The Second Act - Virtually Acting
My first movie, “A Public Execution,” had its public premiere earlier this month at the Bigfork Independent Film Festival. Admittedly a modest effort, it was my hands-on way of learning what filmmaking is like and how it compares to stage production.
I’ve been actively involved with the Bigfork Community Players for several years, acting and directing on stage, and I thought movie making might be an interesting new avenue to express our creativity. I mean, acting is acting. Right?
Well, maybe not quite. A veteran film actor (who, at the time, was hanging wallpaper for me to make ends meet) once told me that making a movie is like watching paint dry. I’ve never acted in a movie, but having watched our “making of” video, I can see how this might be the case. In live theater, at least after you have your lines down, you get to run through the entire story in order and you get to act several times, some of those in front of audiences. It’s a social experience with immediate gratification.
But movies are recorded in snippets, usually completely out of order, without an audience, after a lot of time waiting for the technical crew to get the lights and the sound levels right. The camera is your audience and a camera can be remarkably devoid of any kind of meaningful response to your performance. And shot in snippets, the movie remains in kind of a chaotic virtual state until it is assembled into a sequence.
Of the eight actors in “A Public Execution,” only three of them had ever been in a theatrical production. Acting in a medium in which only a single performance counts for anything just didn’t seem to appeal to community-theater stage actors, who thrive on the enthusiasm of audiences they act for across several performances.
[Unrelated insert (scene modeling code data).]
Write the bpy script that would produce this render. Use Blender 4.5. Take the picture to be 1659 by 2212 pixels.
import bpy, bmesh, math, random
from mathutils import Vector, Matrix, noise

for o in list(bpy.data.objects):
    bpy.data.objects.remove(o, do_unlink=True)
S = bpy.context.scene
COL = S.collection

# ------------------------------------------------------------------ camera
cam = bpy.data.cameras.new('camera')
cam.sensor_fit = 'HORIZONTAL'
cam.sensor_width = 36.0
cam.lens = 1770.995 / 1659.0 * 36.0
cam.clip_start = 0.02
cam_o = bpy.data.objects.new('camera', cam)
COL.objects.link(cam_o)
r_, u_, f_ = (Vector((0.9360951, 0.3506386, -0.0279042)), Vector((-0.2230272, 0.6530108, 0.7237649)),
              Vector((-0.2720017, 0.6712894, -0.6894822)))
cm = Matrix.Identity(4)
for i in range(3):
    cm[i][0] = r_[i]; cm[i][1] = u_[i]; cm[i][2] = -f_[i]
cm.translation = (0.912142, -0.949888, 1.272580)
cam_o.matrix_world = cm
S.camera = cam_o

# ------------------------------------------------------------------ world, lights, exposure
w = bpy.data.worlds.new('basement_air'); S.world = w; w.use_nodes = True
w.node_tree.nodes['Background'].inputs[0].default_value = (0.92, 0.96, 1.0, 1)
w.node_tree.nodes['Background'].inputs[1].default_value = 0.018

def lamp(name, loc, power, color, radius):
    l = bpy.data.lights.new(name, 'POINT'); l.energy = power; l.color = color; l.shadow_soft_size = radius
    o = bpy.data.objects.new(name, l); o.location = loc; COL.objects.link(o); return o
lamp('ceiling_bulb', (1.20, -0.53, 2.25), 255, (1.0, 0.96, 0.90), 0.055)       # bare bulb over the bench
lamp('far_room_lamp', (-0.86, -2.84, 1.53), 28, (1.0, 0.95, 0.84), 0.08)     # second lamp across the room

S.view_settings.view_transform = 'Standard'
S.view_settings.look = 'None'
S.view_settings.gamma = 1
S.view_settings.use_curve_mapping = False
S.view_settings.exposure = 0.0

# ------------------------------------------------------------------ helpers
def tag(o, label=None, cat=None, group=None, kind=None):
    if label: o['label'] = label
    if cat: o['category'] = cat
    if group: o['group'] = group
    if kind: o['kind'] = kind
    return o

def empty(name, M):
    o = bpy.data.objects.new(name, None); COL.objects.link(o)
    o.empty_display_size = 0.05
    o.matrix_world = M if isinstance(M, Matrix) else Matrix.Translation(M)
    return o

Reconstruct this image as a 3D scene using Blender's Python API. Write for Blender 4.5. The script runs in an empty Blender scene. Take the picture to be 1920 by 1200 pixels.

From a director’s perspective, filmmaking offers more control than does stage acting. In directing a play, the director’s vision and influence on the actors diminishes with time. The casting and the first read through where the director expresses a vision offer the best control he or she will ever have. When the play opens, the director is done (often literally dismissed) and the actors are in control. But in a movie, the real control happens after the acting is finished.
Editing has no counterpart in stage acting. A play is presented from start to finish and if anything goes wrong, well that’s live theater. It’s the actors’ responsibility to fix it, an aspect of live theater some actors seem to relish. But nothing goes wrong in a movie. In the editing suite, you just look for the perfect take of every scene and figure out how to seamlessly merge a sequence of them together. Sort of.
What if the perfect take doesn’t exist? Sometimes you can go back and reshoot it. Sometimes you can’t. Several of our scenes were shot from the front porch of a house with a vacant lot in the background across the street. As luck would have it, a house was built on that vacant lot during the time we were filming. It’s not necessarily a problem, as houses do get built in the background of reality. But it becomes a problem when you want to reshoot a scene earlier in time. It’s okay to watch the story develop on film and see a house being constructed in the background. But seeing that house come down and be rebuilt can be kind of jarring.
In a play, you depend on the actors to keep the story rolling in sequence. Big-budget films have continuity specialists to do this when the scenes are shot out of order or at different times. They watch over the shooting to make sure actors wear the right clothing and that everything proceeds in a natural progression on film, even when someone builds a house on the set. We didn’t have a continuity specialist. And if you watch closely and know what to look for, you can see that one of our actors lost his ponytail on the walk from the street to the porch.
Producing a movie turned out to be a lot different than producing a play. There was a lot more time spent planning with spreadsheets and storyboards, a lot more time spent in front of a computer editing, and a lot less time spent with the actors. There was a lot more solitude and a lot less socialization. It was less a community effort. If there are more community theaters than amateur production companies, this may explain why.
Will I ever make another movie? Maybe. Will the Community Players ever take up filmmaking? I’m not holding my breath.
David Vale made his movie with no budget, which is not the same as with no expense. He now has a closet full of filmmaking equipment waiting for his next big idea.